━━━ COLLECTED DATA ━━━
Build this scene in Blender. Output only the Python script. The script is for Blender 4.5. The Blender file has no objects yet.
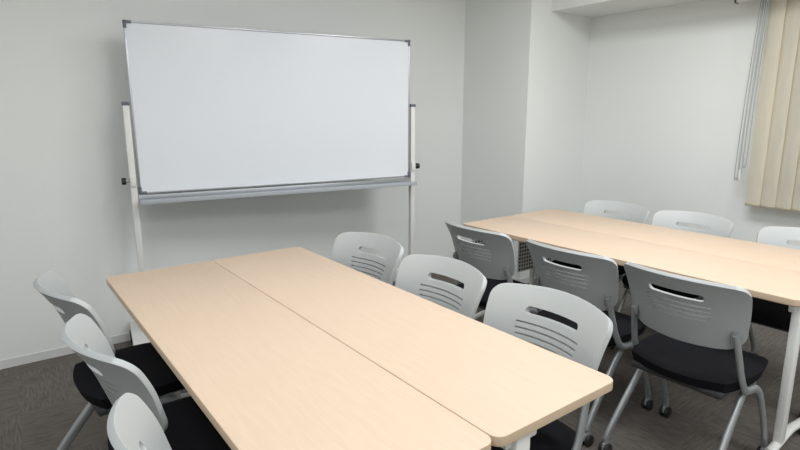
import bpy, bmesh, math, random
from mathutils import Vector, Matrix
random.seed(3)
scene=bpy.context.scene
C=scene.collection
try:
    scene.view_settings.view_transform='Standard'
except Exception: pass

# ---------------- materials ----------------
def mat(name,col,rough=.5,metal=0.0,spec=.5,noise=None,bump=None,coat=0):
    m=bpy.data.materials.new(name); m.use_nodes=True
    nt=m.node_tree; b=nt.nodes['Principled BSDF']
    b.inputs['Base Color'].default_value=(*col,1)
    b.inputs['Roughness'].default_value=rough
    b.inputs['Metallic'].default_value=metal
    b.inputs['Specular IOR Level'].default_value=spec
    if coat: b.inputs['Coat Weight'].default_value=coat
    tc=nt.nodes.new('ShaderNodeTexCoord')
    if noise:
        scale,amt,stretch=noise
        mp=nt.nodes.new('ShaderNodeMapping'); mp.inputs['Scale'].default_value=stretch
        n=nt.nodes.new('ShaderNodeTexNoise'); n.inputs['Scale'].default_value=scale; n.inputs['Detail'].default_value=4
        r=nt.nodes.new('ShaderNodeValToRGB')
        r.color_ramp.elements[0].position=.3; r.color_ramp.elements[1].position=.7
        r.color_ramp.elements[0].color=(*[c*(1-amt) for c in col],1)
        r.color_ramp.elements[1].color=(*[min(1,c*(1+amt)) for c in col],1)
        nt.links.new(tc.outputs['Object'],mp.inputs['Vector']); nt.links.new(mp.outputs['Vector'],n.inputs['Vector'])
        nt.links.new(n.outputs['Fac'],r.inputs['Fac']); nt.links.new(r.outputs['Color'],b.inputs['Base Color'])
    if bump:
        scale,st,dist=bump
        n2=nt.nodes.new('ShaderNodeTexNoise'); n2.inputs['Scale'].default_value=scale; n2.inputs['Detail'].default_value=3
        bp=nt.nodes.new('ShaderNodeBump'); bp.inputs['Strength'].default_value=st; bp.inputs['Distance'].default_value=dist
        nt.links.new(tc.outputs['Object'],n2.inputs['Vector']); nt.links.new(n2.outputs['Fac'],bp.inputs['Height'])
        nt.links.new(bp.outputs['Normal'],b.inputs['Normal'])
    return m
M_wall=mat('wallpaper',(.805,.825,.81),.85,bump=(90,.25,.003),noise=(1.2,.012,(1,1,1)))
M_ceil=mat('ceiling_board',(.87,.88,.87),.9,bump=(60,.3,.003))
M_base=mat('baseboard_vinyl',(.70,.71,.70),.5)
M_lam=mat('table_laminate',(.625,.485,.368),.5,spec=.3,noise=(9,.028,(14,1,1)))
M_edge=mat('table_edge_band',(.54,.41,.29),.45)
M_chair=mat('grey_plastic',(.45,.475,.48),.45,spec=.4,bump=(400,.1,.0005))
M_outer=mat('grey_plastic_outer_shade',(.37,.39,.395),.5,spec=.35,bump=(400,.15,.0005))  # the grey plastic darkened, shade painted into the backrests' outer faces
M_seat=mat('black_fabric',(.008,.008,.010),.95,spec=.10,bump=(500,.5,.001))
M_pan=mat('dark_plastic',(.03,.03,.032),.5)
M_brk=mat('bracket_grey',(.20,.21,.215),.5)
M_tube=mat('silver_paint_tube',(.36,.38,.39),.35,metal=.55)
M_white=mat('white_painted_metal',(.74,.74,.72),.4)
M_rub=mat('caster_rubber',(.02,.02,.02),.5)
M_castg=mat('caster_grey',(.30,.31,.32),.5)
M_board=mat('whiteboard_enamel',(.78,.815,.865),.22)
M_alu=mat('aluminium',(.45,.47,.50),.35,metal=.8)
M_cap=mat('corner_cap_plastic',(.12,.14,.17),.5)
M_tray=mat('tray_grey',(.42,.45,.49),.45)
M_blind=mat('blind_fabric',(.97,.92,.79),.8,bump=(200,.3,.001),noise=(60,.02,(1,1,.1)))
M_dark=mat('blind_weight_dark',(.10,.09,.08),.6)
M_hem=mat('blind_hem',(.40,.34,.25),.7)
M_glass=mat('window_glass',(.05,.06,.08),.08)
M_frame=mat('window_frame_alu',(.35,.35,.34),.4,metal=.6)
M_cord=mat('cord_grey',(.40,.42,.42),.6)
M_hole=mat('hole_dark',(.03,.03,.03),.8)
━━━
◆ **PROMPT**: Reproduce exactly the run of lines that opens the listing and closes with the line holding "except Exception: pass". Pictures are excluded.

◆ **THE COMPLETED TASK**:
Build this scene in Blender. Output only the Python script. The script is for Blender 4.5. The Blender file has no objects yet.
import bpy, bmesh, math, random
from mathutils import Vector, Matrix
random.seed(3)
scene=bpy.context.scene
C=scene.collection
try:
    scene.view_settings.view_transform='Standard'
except Exception: pass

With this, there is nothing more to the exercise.